- _RAW DATA_
— Start —

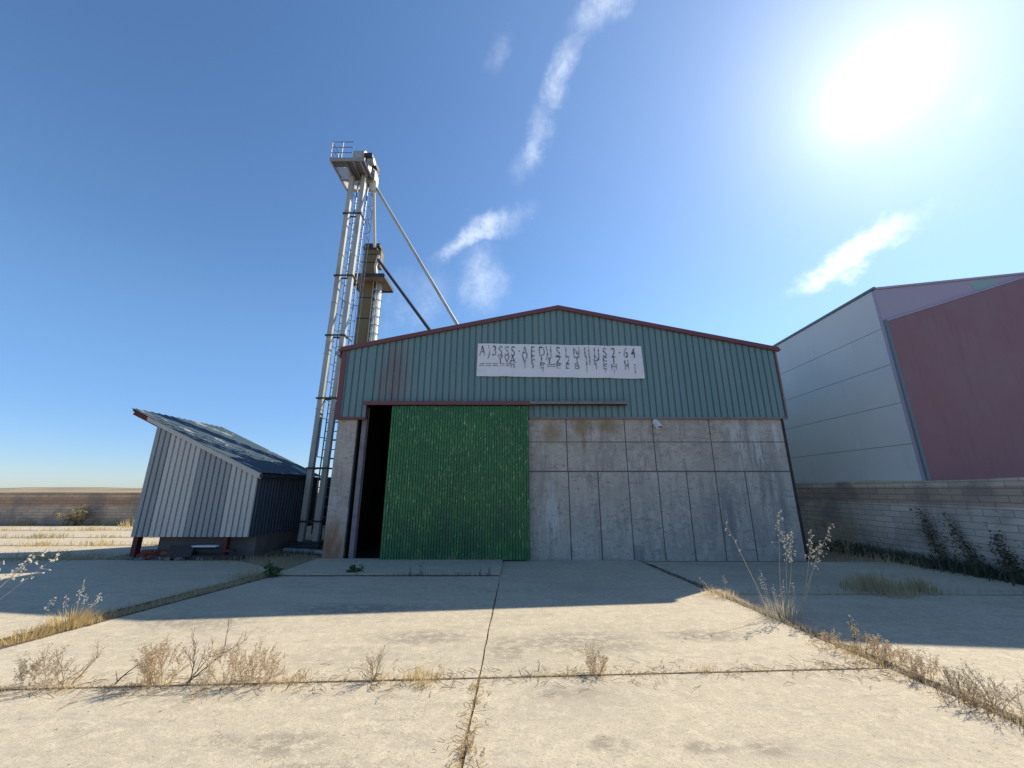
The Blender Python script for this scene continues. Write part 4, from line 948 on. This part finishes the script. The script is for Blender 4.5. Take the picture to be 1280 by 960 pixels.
# ------------------------------------------------------------------ rubble under the shed front
def chunk(mb, c, sx, sy, szz, r, rot=None):
    a = rot if rot is not None else r.random()*6.28; til = Matrix.Rotation(a, 3, 'Z') @ Matrix.Rotation(r.uniform(-.4,.4), 3, 'X')
    vs = []
    for i in (-1,1):
        for j in (-1,1):
            for k in (-1,1): vs.append(Vector(c)+til @ Vector((i*sx/2*r.uniform(.8,1.1), j*sy/2*r.uniform(.8,1.1), k*szz/2*r.uniform(.8,1.1))))
    mb.add(vs, [(0,1,3,2),(4,6,7,5),(0,4,5,1),(2,3,7,6),(0,2,6,4),(1,5,7,3)])
r = random.Random(5)
for i in range(16):
    x = -9.05+1.05*r.random(); y = 10.02+.4*r.random(); m = MB(); chunk(m, (x,y,-.02+.05+.13*r.random()*(1 if i > 7 else .2)), .22, .11, .09, r)
    tag(m.build('broken_brick', M['brick'], None, (x,y,0)), 'broken red brick lying in the heap by the left leg of the shed', 'brick', 'bricks heaped under the shed')
for i in range(24):
    x = -9.2+1.9*r.random(); y = 9.85+.25*r.random(); m = MB(); s = r.uniform(.05,.13); chunk(m, (x,y,-.03+s*.4), s, s*.8, s*.7, r)
    tag(m.build('rubble_stone', M['stone'], None, (x,y,0)), 'small grey rubble stone on the ground in front of the shed', 'stone', 'rubble stones before the shed')
MB().bar((-8.4,10.1,.02),(-6.4,10.02,.04),.10,.09).build('timber_beam', M['darkwood'])
tag(bpy.data.objects['timber_beam'], 'dark timber beam lying on the ground under the shed front', 'beam')
MB().bar((-8.3,10.22,.20),(-6.75,10.18,.16),.12,.05).build('timber_plank', M['darkwood'])
tag(bpy.data.objects['timber_plank'], 'dark plank resting behind the beam under the shed front', 'plank')
MB().bar((-7.75,10.12,.27),(-7.15,10.12,.275),.10,.04).build('white_board', M['wood'])
tag(bpy.data.objects['white_board'], 'short white board lying on the dark plank under the shed', 'board')
m = MB(); chunk(m, (-7.95,10.12,.12), .5,.3,.3, r, .3); m.build('rubble_block', M['darkwood']); tag(bpy.data.objects['rubble_block'], 'large dark rubble block between the red bricks and the white board', 'rubble')
MB().tube([(-6.1,11.2,.03),(-5.2,10.9,.04),(-4.75,10.6,.05)],.06,8).build('steel_pipe', M['steel']); tag(bpy.data.objects['steel_pipe'], 'grey pipe lying on the ground between the elevator foot and the barn pillar', 'pipe')
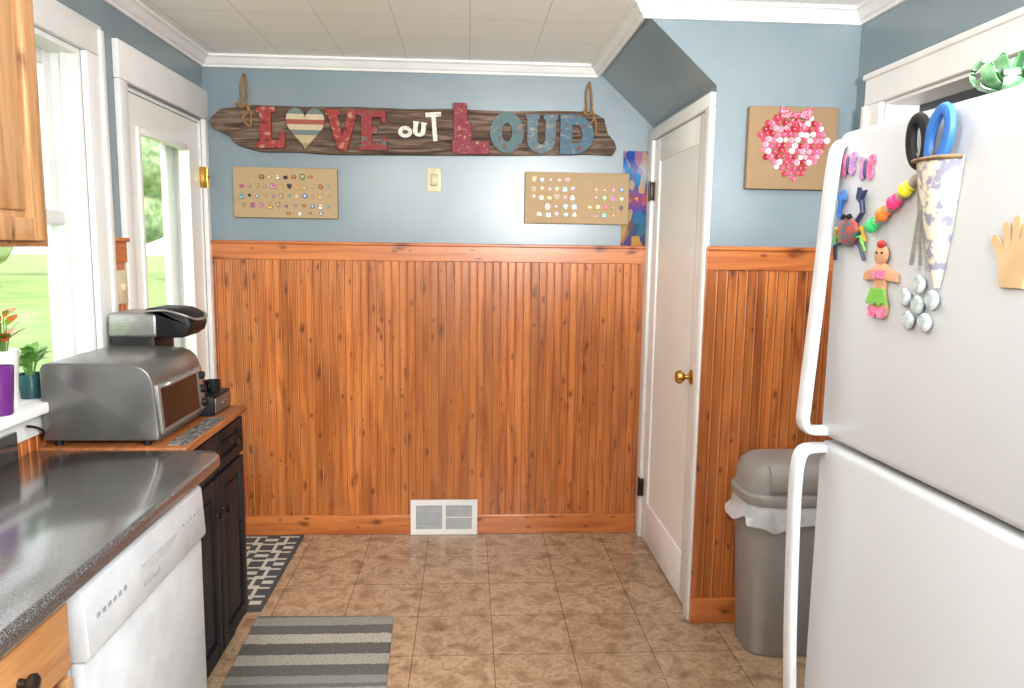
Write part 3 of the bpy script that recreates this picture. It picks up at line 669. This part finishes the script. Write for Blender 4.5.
# sill items
T=thing('purple_tumbler','purple plastic tumbler on the window sill','tumbler',(-1.285,-1.795,1.0528))
b=N();lathe(b,[(0,0),(.030,0),(.032,.004),(.040,.135),(.038,.135),(.031,.006),(0,.006)],seg=24);obj('body',b,M('purple_plastic',(112,48,128),(98,38,116),10,.3),T)
def leaf(bm,base,dirv,L,w,mi=0,droop=.3):
    d=Vector(dirv).normalized();s=d.cross(Vector((0,0,1)));
    if s.length<.1: s=Vector((1,0,0))
    s.normalize();t=bmesh.new();rows=[];n=6
    for i in range(n+1):
        q=i/n;c=Vector(base)+d*L*q+Vector((0,0,-droop*L*q*q));ww=w*sin(pi*min(q*.93+.05,1))
        rows.append((t.verts.new(c-s*ww),t.verts.new(c+Vector((0,0,-.15*ww))),t.verts.new(c+s*ww)))
    for i in range(n):
        for j in range(2): t.faces.new((rows[i][j],rows[i][j+1],rows[i+1][j+1],rows[i+1][j]))
    absorb(bm,t,mi)
def plant(name,lab,loc,pr,ph,potm,lm,n,L,w,hgt):
    T=thing(name,lab,'potted plant',loc)
    b=N();lathe(b,[(0,0),(pr*.75,0),(pr,ph),(pr*1.06,ph),(pr*1.06,ph*1.02),(pr*.9,ph),(pr*.88,ph*.85),(0,ph*.85)],seg=24);obj('pot',b,potm,T)
    b=N()
    for i in range(n):
        a=random.uniform(0,2*pi);e=random.uniform(.2,1.3);h=random.uniform(.2,1)*hgt
        top=(cos(a)*pr*.5,sin(a)*pr*.5,ph+h)
        cyl(b,(cos(a)*pr*.2,sin(a)*pr*.2,ph*.85),top,.002,.0015,6,1)
        leaf(b,top,(cos(a)*.5,sin(a)*1.0,e),L*random.uniform(.7,1.1),w,0)
    obj('foliage',b,lm,T)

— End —

- _TASK_
Using the material above, work out how many lines contain the string "This". Give that number alone.

- _FINAL RESULT_
2